> What the task requires
Copy the listing below line for line, starting at its first line and ending with the line that has "dome.CreateColorAttr(Gf.Vec3f(.42, .70, 1.0))" in it. Add nothing.

> Stored data
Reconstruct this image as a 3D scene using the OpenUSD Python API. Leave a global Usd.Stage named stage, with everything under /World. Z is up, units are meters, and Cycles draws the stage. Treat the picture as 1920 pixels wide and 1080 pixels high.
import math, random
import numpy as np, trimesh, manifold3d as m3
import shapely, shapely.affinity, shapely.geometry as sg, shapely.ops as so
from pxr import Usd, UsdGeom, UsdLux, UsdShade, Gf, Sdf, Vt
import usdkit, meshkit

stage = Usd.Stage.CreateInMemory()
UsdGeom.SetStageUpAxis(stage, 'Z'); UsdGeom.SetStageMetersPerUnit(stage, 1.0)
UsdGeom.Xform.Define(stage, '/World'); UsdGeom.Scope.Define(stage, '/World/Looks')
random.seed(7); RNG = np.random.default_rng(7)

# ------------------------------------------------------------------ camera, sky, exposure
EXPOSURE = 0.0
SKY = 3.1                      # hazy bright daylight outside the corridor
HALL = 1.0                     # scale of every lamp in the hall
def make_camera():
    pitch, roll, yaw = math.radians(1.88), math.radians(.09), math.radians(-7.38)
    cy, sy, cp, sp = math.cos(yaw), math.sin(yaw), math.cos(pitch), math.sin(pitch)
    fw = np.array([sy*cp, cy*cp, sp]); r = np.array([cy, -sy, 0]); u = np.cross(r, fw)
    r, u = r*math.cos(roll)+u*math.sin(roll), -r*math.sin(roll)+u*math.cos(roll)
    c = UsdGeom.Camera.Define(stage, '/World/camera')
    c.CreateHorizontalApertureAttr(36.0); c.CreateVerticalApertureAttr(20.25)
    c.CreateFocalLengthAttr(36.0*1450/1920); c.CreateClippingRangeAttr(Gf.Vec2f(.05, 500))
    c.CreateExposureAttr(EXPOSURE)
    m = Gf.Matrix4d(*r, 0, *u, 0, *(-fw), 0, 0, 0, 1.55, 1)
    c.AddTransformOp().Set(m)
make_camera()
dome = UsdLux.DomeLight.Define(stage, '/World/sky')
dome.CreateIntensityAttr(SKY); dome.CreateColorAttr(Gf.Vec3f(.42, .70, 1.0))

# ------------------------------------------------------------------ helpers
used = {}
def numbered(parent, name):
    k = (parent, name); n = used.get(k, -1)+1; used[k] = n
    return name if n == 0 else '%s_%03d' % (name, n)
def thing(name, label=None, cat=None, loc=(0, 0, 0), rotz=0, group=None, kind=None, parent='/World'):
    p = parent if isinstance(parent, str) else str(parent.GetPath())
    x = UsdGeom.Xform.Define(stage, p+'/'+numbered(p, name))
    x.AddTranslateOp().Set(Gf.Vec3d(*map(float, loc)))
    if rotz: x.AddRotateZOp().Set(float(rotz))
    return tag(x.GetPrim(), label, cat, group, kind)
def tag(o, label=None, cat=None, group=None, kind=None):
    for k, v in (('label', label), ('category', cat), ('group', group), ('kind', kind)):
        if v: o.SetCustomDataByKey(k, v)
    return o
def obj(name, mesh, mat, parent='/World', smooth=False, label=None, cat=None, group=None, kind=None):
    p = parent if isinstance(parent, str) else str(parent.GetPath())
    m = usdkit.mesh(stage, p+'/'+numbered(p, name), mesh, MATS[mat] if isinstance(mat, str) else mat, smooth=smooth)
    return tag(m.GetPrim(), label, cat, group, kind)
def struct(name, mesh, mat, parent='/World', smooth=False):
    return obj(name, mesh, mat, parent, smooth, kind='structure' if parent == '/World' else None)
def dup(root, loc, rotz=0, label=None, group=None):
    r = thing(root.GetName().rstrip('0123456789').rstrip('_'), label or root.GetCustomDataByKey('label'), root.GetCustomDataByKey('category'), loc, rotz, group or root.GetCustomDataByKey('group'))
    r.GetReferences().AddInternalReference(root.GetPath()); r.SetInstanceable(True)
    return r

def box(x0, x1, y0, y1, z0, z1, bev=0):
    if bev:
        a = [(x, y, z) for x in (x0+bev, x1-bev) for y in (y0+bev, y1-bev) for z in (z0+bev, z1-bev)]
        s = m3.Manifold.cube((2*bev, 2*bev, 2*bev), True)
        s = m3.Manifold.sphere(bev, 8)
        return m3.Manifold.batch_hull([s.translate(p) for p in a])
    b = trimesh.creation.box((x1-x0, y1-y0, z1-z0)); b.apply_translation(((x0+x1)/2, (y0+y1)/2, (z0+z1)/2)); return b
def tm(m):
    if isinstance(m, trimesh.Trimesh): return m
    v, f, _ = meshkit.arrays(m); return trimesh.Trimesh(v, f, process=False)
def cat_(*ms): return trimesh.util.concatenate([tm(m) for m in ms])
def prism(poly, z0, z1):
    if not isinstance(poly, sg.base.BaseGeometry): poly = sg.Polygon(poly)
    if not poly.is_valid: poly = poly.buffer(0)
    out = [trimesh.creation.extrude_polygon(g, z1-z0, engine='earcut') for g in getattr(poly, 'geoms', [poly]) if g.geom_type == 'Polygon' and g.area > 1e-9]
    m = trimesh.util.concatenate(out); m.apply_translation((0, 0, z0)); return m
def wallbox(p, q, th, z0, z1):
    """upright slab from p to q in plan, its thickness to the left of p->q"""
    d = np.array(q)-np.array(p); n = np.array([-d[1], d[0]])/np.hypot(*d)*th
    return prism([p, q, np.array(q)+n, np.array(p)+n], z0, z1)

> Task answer
Reconstruct this image as a 3D scene using the OpenUSD Python API. Leave a global Usd.Stage named stage, with everything under /World. Z is up, units are meters, and Cycles draws the stage. Treat the picture as 1920 pixels wide and 1080 pixels high.
import math, random
import numpy as np, trimesh, manifold3d as m3
import shapely, shapely.affinity, shapely.geometry as sg, shapely.ops as so
from pxr import Usd, UsdGeom, UsdLux, UsdShade, Gf, Sdf, Vt
import usdkit, meshkit

stage = Usd.Stage.CreateInMemory()
UsdGeom.SetStageUpAxis(stage, 'Z'); UsdGeom.SetStageMetersPerUnit(stage, 1.0)
UsdGeom.Xform.Define(stage, '/World'); UsdGeom.Scope.Define(stage, '/World/Looks')
random.seed(7); RNG = np.random.default_rng(7)

# ------------------------------------------------------------------ camera, sky, exposure
EXPOSURE = 0.0
SKY = 3.1                      # hazy bright daylight outside the corridor
HALL = 1.0                     # scale of every lamp in the hall
def make_camera():
    pitch, roll, yaw = math.radians(1.88), math.radians(.09), math.radians(-7.38)
    cy, sy, cp, sp = math.cos(yaw), math.sin(yaw), math.cos(pitch), math.sin(pitch)
    fw = np.array([sy*cp, cy*cp, sp]); r = np.array([cy, -sy, 0]); u = np.cross(r, fw)
    r, u = r*math.cos(roll)+u*math.sin(roll), -r*math.sin(roll)+u*math.cos(roll)
    c = UsdGeom.Camera.Define(stage, '/World/camera')
    c.CreateHorizontalApertureAttr(36.0); c.CreateVerticalApertureAttr(20.25)
    c.CreateFocalLengthAttr(36.0*1450/1920); c.CreateClippingRangeAttr(Gf.Vec2f(.05, 500))
    c.CreateExposureAttr(EXPOSURE)
    m = Gf.Matrix4d(*r, 0, *u, 0, *(-fw), 0, 0, 0, 1.55, 1)
    c.AddTransformOp().Set(m)
make_camera()
dome = UsdLux.DomeLight.Define(stage, '/World/sky')
dome.CreateIntensityAttr(SKY); dome.CreateColorAttr(Gf.Vec3f(.42, .70, 1.0))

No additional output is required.